- _Available data_:

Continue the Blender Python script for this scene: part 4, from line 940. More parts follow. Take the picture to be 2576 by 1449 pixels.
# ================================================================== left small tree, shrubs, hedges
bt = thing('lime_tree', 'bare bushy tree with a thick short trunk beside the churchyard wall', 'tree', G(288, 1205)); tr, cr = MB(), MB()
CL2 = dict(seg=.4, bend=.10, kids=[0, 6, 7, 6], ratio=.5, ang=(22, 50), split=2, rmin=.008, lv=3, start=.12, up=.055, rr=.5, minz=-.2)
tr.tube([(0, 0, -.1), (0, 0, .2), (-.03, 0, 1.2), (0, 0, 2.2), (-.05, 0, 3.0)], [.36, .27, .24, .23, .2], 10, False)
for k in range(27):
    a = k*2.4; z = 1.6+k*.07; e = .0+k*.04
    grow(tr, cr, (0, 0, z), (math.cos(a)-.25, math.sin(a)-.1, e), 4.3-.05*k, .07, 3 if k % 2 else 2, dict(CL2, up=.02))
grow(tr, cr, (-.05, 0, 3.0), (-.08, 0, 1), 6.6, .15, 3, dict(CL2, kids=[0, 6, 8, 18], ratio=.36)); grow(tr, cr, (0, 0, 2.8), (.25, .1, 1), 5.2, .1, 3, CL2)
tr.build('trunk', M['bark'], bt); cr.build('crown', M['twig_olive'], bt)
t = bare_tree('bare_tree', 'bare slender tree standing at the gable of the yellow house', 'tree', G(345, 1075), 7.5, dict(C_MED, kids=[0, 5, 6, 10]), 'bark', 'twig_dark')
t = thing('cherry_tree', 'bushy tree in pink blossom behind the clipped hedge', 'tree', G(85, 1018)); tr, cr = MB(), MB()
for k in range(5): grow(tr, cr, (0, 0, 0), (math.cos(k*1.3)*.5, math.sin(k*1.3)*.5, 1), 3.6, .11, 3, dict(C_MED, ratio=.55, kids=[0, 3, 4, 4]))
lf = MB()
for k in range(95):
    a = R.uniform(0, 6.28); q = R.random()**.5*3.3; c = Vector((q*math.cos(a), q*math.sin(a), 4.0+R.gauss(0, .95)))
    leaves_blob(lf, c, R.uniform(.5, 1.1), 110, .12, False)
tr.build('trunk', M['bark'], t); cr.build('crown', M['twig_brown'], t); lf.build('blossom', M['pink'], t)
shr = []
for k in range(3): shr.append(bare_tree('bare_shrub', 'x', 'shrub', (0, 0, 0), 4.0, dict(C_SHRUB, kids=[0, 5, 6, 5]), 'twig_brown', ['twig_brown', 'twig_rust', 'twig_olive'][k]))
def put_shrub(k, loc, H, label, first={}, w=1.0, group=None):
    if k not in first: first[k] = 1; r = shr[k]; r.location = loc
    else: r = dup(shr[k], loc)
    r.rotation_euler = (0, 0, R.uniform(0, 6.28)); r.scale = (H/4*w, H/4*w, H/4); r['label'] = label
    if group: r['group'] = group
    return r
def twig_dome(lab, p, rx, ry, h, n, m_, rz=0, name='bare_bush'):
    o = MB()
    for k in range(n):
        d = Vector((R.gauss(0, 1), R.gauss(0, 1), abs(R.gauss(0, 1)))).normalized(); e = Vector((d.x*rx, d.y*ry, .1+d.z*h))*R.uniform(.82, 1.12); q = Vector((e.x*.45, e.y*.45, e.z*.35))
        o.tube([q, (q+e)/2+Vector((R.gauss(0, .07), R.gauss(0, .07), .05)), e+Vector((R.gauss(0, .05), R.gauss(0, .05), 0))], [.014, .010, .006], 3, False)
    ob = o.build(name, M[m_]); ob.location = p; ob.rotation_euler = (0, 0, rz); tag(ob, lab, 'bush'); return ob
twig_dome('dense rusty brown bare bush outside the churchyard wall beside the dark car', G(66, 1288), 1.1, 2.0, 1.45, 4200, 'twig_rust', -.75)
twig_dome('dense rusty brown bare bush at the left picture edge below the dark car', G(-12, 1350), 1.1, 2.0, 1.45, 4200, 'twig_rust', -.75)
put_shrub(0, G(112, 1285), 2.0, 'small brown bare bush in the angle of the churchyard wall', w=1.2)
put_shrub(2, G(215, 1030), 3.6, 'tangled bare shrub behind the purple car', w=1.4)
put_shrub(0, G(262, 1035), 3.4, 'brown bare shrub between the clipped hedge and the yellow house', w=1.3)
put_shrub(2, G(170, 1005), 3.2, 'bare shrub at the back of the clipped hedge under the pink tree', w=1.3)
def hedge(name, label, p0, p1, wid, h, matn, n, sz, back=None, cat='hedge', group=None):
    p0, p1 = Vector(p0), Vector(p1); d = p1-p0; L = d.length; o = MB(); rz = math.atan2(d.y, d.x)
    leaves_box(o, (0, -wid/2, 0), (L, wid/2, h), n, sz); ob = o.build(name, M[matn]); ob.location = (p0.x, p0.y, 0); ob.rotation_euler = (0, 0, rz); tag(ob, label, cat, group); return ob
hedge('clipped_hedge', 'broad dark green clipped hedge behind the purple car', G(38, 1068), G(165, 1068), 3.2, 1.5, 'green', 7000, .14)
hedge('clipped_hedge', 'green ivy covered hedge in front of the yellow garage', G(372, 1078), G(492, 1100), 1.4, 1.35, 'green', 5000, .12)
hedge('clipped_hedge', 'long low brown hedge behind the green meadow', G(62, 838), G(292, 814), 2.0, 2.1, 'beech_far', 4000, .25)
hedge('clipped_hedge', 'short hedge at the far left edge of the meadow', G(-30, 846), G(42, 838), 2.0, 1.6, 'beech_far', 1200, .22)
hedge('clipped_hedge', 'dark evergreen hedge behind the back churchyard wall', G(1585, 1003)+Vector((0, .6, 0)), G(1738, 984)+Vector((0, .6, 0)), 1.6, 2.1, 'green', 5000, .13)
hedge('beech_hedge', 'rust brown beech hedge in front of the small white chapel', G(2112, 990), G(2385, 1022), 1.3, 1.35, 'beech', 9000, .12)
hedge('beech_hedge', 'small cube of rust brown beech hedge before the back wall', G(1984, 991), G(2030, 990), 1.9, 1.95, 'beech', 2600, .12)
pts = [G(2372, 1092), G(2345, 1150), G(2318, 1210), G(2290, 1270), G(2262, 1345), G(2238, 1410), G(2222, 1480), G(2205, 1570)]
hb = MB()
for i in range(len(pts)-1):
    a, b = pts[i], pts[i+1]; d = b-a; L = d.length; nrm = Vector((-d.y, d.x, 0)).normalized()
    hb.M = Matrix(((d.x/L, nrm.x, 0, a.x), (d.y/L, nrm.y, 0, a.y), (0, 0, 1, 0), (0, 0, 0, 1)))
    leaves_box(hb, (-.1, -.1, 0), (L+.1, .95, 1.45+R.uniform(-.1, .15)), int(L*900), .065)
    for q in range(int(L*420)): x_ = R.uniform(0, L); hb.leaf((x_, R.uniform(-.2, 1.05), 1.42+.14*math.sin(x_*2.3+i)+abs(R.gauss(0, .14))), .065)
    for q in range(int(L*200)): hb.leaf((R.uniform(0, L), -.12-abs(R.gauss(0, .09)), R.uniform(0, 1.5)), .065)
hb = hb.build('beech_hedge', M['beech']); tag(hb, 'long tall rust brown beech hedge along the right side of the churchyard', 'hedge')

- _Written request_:
Copy the material above verbatim.

- _Reply_:
Continue the Blender Python script for this scene: part 4, from line 940. More parts follow. Take the picture to be 2576 by 1449 pixels.
# ================================================================== left small tree, shrubs, hedges
bt = thing('lime_tree', 'bare bushy tree with a thick short trunk beside the churchyard wall', 'tree', G(288, 1205)); tr, cr = MB(), MB()
CL2 = dict(seg=.4, bend=.10, kids=[0, 6, 7, 6], ratio=.5, ang=(22, 50), split=2, rmin=.008, lv=3, start=.12, up=.055, rr=.5, minz=-.2)
tr.tube([(0, 0, -.1), (0, 0, .2), (-.03, 0, 1.2), (0, 0, 2.2), (-.05, 0, 3.0)], [.36, .27, .24, .23, .2], 10, False)
for k in range(27):
    a = k*2.4; z = 1.6+k*.07; e = .0+k*.04
    grow(tr, cr, (0, 0, z), (math.cos(a)-.25, math.sin(a)-.1, e), 4.3-.05*k, .07, 3 if k % 2 else 2, dict(CL2, up=.02))
grow(tr, cr, (-.05, 0, 3.0), (-.08, 0, 1), 6.6, .15, 3, dict(CL2, kids=[0, 6, 8, 18], ratio=.36)); grow(tr, cr, (0, 0, 2.8), (.25, .1, 1), 5.2, .1, 3, CL2)
tr.build('trunk', M['bark'], bt); cr.build('crown', M['twig_olive'], bt)
t = bare_tree('bare_tree', 'bare slender tree standing at the gable of the yellow house', 'tree', G(345, 1075), 7.5, dict(C_MED, kids=[0, 5, 6, 10]), 'bark', 'twig_dark')
t = thing('cherry_tree', 'bushy tree in pink blossom behind the clipped hedge', 'tree', G(85, 1018)); tr, cr = MB(), MB()
for k in range(5): grow(tr, cr, (0, 0, 0), (math.cos(k*1.3)*.5, math.sin(k*1.3)*.5, 1), 3.6, .11, 3, dict(C_MED, ratio=.55, kids=[0, 3, 4, 4]))
lf = MB()
for k in range(95):
    a = R.uniform(0, 6.28); q = R.random()**.5*3.3; c = Vector((q*math.cos(a), q*math.sin(a), 4.0+R.gauss(0, .95)))
    leaves_blob(lf, c, R.uniform(.5, 1.1), 110, .12, False)
tr.build('trunk', M['bark'], t); cr.build('crown', M['twig_brown'], t); lf.build('blossom', M['pink'], t)
shr = []
for k in range(3): shr.append(bare_tree('bare_shrub', 'x', 'shrub', (0, 0, 0), 4.0, dict(C_SHRUB, kids=[0, 5, 6, 5]), 'twig_brown', ['twig_brown', 'twig_rust', 'twig_olive'][k]))
def put_shrub(k, loc, H, label, first={}, w=1.0, group=None):
    if k not in first: first[k] = 1; r = shr[k]; r.location = loc
    else: r = dup(shr[k], loc)
    r.rotation_euler = (0, 0, R.uniform(0, 6.28)); r.scale = (H/4*w, H/4*w, H/4); r['label'] = label
    if group: r['group'] = group
    return r
def twig_dome(lab, p, rx, ry, h, n, m_, rz=0, name='bare_bush'):
    o = MB()
    for k in range(n):
        d = Vector((R.gauss(0, 1), R.gauss(0, 1), abs(R.gauss(0, 1)))).normalized(); e = Vector((d.x*rx, d.y*ry, .1+d.z*h))*R.uniform(.82, 1.12); q = Vector((e.x*.45, e.y*.45, e.z*.35))
        o.tube([q, (q+e)/2+Vector((R.gauss(0, .07), R.gauss(0, .07), .05)), e+Vector((R.gauss(0, .05), R.gauss(0, .05), 0))], [.014, .010, .006], 3, False)
    ob = o.build(name, M[m_]); ob.location = p; ob.rotation_euler = (0, 0, rz); tag(ob, lab, 'bush'); return ob
twig_dome('dense rusty brown bare bush outside the churchyard wall beside the dark car', G(66, 1288), 1.1, 2.0, 1.45, 4200, 'twig_rust', -.75)
twig_dome('dense rusty brown bare bush at the left picture edge below the dark car', G(-12, 1350), 1.1, 2.0, 1.45, 4200, 'twig_rust', -.75)
put_shrub(0, G(112, 1285), 2.0, 'small brown bare bush in the angle of the churchyard wall', w=1.2)
put_shrub(2, G(215, 1030), 3.6, 'tangled bare shrub behind the purple car', w=1.4)
put_shrub(0, G(262, 1035), 3.4, 'brown bare shrub between the clipped hedge and the yellow house', w=1.3)
put_shrub(2, G(170, 1005), 3.2, 'bare shrub at the back of the clipped hedge under the pink tree', w=1.3)
def hedge(name, label, p0, p1, wid, h, matn, n, sz, back=None, cat='hedge', group=None):
    p0, p1 = Vector(p0), Vector(p1); d = p1-p0; L = d.length; o = MB(); rz = math.atan2(d.y, d.x)
    leaves_box(o, (0, -wid/2, 0), (L, wid/2, h), n, sz); ob = o.build(name, M[matn]); ob.location = (p0.x, p0.y, 0); ob.rotation_euler = (0, 0, rz); tag(ob, label, cat, group); return ob
hedge('clipped_hedge', 'broad dark green clipped hedge behind the purple car', G(38, 1068), G(165, 1068), 3.2, 1.5, 'green', 7000, .14)
hedge('clipped_hedge', 'green ivy covered hedge in front of the yellow garage', G(372, 1078), G(492, 1100), 1.4, 1.35, 'green', 5000, .12)
hedge('clipped_hedge', 'long low brown hedge behind the green meadow', G(62, 838), G(292, 814), 2.0, 2.1, 'beech_far', 4000, .25)
hedge('clipped_hedge', 'short hedge at the far left edge of the meadow', G(-30, 846), G(42, 838), 2.0, 1.6, 'beech_far', 1200, .22)
hedge('clipped_hedge', 'dark evergreen hedge behind the back churchyard wall', G(1585, 1003)+Vector((0, .6, 0)), G(1738, 984)+Vector((0, .6, 0)), 1.6, 2.1, 'green', 5000, .13)
hedge('beech_hedge', 'rust brown beech hedge in front of the small white chapel', G(2112, 990), G(2385, 1022), 1.3, 1.35, 'beech', 9000, .12)
hedge('beech_hedge', 'small cube of rust brown beech hedge before the back wall', G(1984, 991), G(2030, 990), 1.9, 1.95, 'beech', 2600, .12)
pts = [G(2372, 1092), G(2345, 1150), G(2318, 1210), G(2290, 1270), G(2262, 1345), G(2238, 1410), G(2222, 1480), G(2205, 1570)]
hb = MB()
for i in range(len(pts)-1):
    a, b = pts[i], pts[i+1]; d = b-a; L = d.length; nrm = Vector((-d.y, d.x, 0)).normalized()
    hb.M = Matrix(((d.x/L, nrm.x, 0, a.x), (d.y/L, nrm.y, 0, a.y), (0, 0, 1, 0), (0, 0, 0, 1)))
    leaves_box(hb, (-.1, -.1, 0), (L+.1, .95, 1.45+R.uniform(-.1, .15)), int(L*900), .065)
    for q in range(int(L*420)): x_ = R.uniform(0, L); hb.leaf((x_, R.uniform(-.2, 1.05), 1.42+.14*math.sin(x_*2.3+i)+abs(R.gauss(0, .14))), .065)
    for q in range(int(L*200)): hb.leaf((R.uniform(0, L), -.12-abs(R.gauss(0, .09)), R.uniform(0, 1.5)), .065)
hb = hb.build('beech_hedge', M['beech']); tag(hb, 'long tall rust brown beech hedge along the right side of the churchyard', 'hedge')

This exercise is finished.